Die Furche: Was macht einen Winzer zu einem Spitzenwinzer? Nur das Marketing?

Muhr: Nein, das beginnt mit der Auseinandersetzung mit dem Wein. Beim Bestreben, einen Weg zu finden, den Weingarten idealtypisch und individuell in die Flasche zu bringen. Ohne dieses Gefühl und natürlich das Handwerk geht da nichts. Erst dann kommt die Vermarktung ins Spiel. Sie zu verurteilen ist ein Blödsinn. Ich habe selbst am eigenen Wein gemerkt: Auch in der Fachwelt nützt es nichts, wenn ich einen grandiosen Wein einfach hinstelle. Weil sich gerade die anspruchsvolle Qualität nicht von selbst erklärt. Ich muss die Geschichte dahinter erzählen, was ich mir dabei gedacht habe, warum er genau so schmeckt.

Die Furche: Was hat den Ausschlag gegeben, dass Sie vor zehn Jahren beschlossen haben, selbst Wein zu machen?

Muhr: Mich hat schon immer interessiert, wie es funktioniert, dass ich ein Stück Erde in einer Flasche schmecke. Die Abläufe, die dafür sorgen, dass ich in ein Glas rieche und sage "Meursault“ oder "Südsteiermark“, das ist meine große Faszination. Dazu kommt, dass ich in der PR meinen Erfolg an Werbeequivalenten oder Besucherzahlen ablesen kann. Aber das war mir zu wenig, ich wollte etwas angreifen. Wenn du selber Wein machst und beobachtest, wie er sich über Jahre verändert, wie er reift, zu einer Persönlichkeit wird, ist das so aufregend, wie wenn man Kinder hat.

Die Furche: Hat Sie das Weinmachen verändert?

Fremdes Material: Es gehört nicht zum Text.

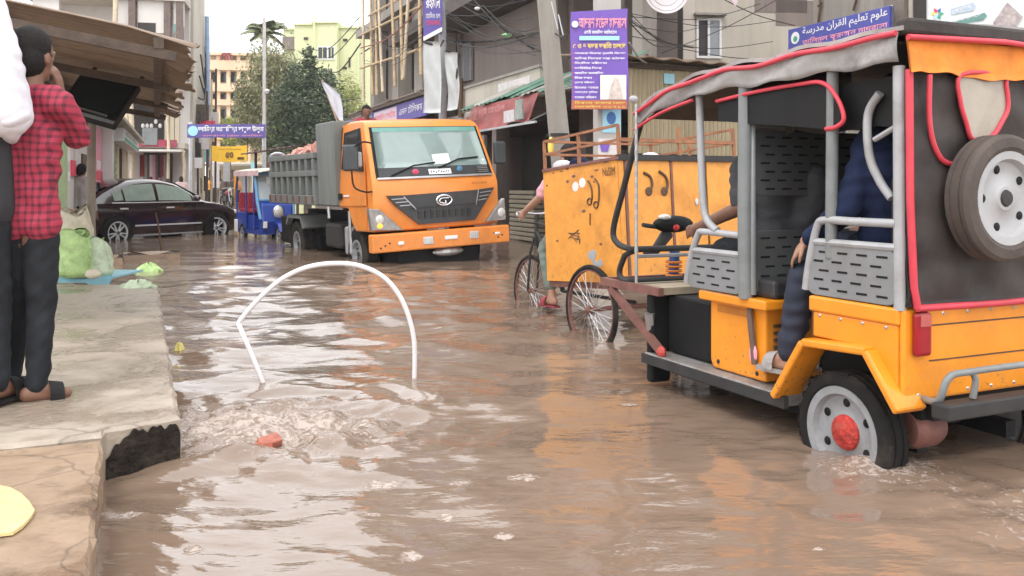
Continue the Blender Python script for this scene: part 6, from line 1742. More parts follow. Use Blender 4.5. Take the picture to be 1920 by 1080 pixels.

Muhr: Was alle Winzer eint, ist eine gewisse Demut vor der Natur. Man kann Konzepte schreiben, Strategien planen, aber wenn es im September regnet, muss man damit umgehen. Ich bin noch respektvoller geworden für die Produktion von anderen. Und habe das Wissen, dass man sehr sehr lange daran arbeiten muss. Wein als Generationenprojekt zu betrachten, ist sehr wichtig: Wenn du eine Rebe pflanzt, trägt sie nach drei Jahren die erste Ernte. Dann kommt bald die Pubertät, mit mengenmäßig schönem Ertrag, aber du hast noch keinen großen Wein. Wirklich anspruchsvoll wird es ab einem Alter von 30. Das heißt auch: Mit dem, was ich jetzt pflanze, wird die nächste Generation arbeiten. Dafür arbeite ich auch mit 60 Jahre alten Reben. Dieser wirklich nachhaltige Ansatz macht den Wein aus. Und genau das stillt die Sehnsucht, von der ich gesprochen habe.

Die Furche: Woher kommt die?

Muhr: Ich habe da eine Theorie: Wir kommen mit diesem unglaublich genialen Körper auf die Welt, aber haben keine Anweisung, was wir mit ihm tun sollen. Deshalb glaube ich an einen Irrtum: Als Moses die Gebote aufgeschrieben hat, war er im ersten Moment ein bisschen überrumpelt. Bis er kapiert hat, dass er mitschreiben soll, war Gott schon beim zweiten Gebot. Das erste Gebot, das Moses nicht aufgeschrieben hat, heißt: Du sollst genießen. Wieso hätten wir sonst diesen Körper, wenn wir nicht den Auftrag hätten, ihm Gutes zu tun?